Contact the borrower. Attempt to resolve the issue amicably through direct communication.
Send a demand letter. Formally request payment, specifying the amount owed and a deadline.
File a lawsuit. If the debt remains unpaid, consider filing a claim in Oregon’s Small Claims Court, which handles disputes up to $10,000.
It is important to note that in Oregon, the statute of limitations for enforcing promissory notes is six years. This means the lender must file a claim within six years from the day the borrower defaults.
Once you obtain a judgment, you can take steps to collect the debt, such as garnishing wages or placing liens on property. Judgment remedies in Oregon generally expire 10 years after the entry of the judgment.
How Can a Promissory Note in Oregon Be Changed or Revoked?
A promissory note in Oregon can be changed or revoked if both parties agree to the changes. Any alterations, such as modifying the repayment terms or canceling the document, must be documented in writing.
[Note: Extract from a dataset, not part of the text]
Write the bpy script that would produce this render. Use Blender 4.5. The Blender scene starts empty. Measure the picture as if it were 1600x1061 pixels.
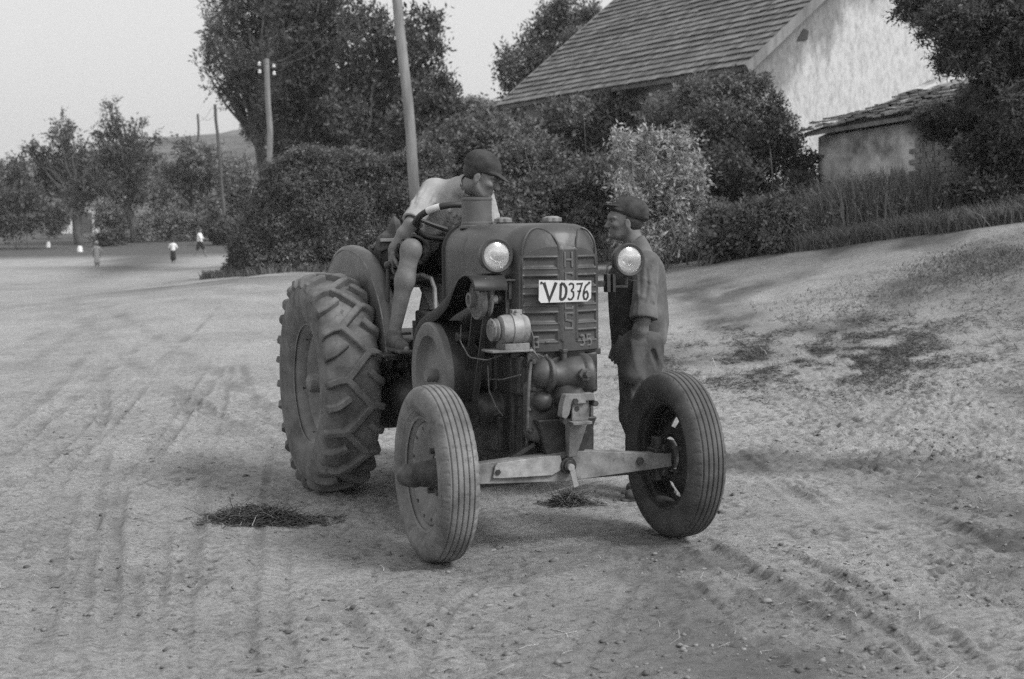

It’s also important that both the borrower and lender sign the amended note or a cancellation agreement to ensure the changes are legally binding.
If you’re unsure about how to proceed, a promissory note sample can serve as a helpful reference for structuring the changed or revoked agreement.
Without proper documentation and signatures, the original terms may still be enforceable, leaving room for potential disputes. Additionally, always keep a copy of the updated agreement for your records to prevent any misunderstandings.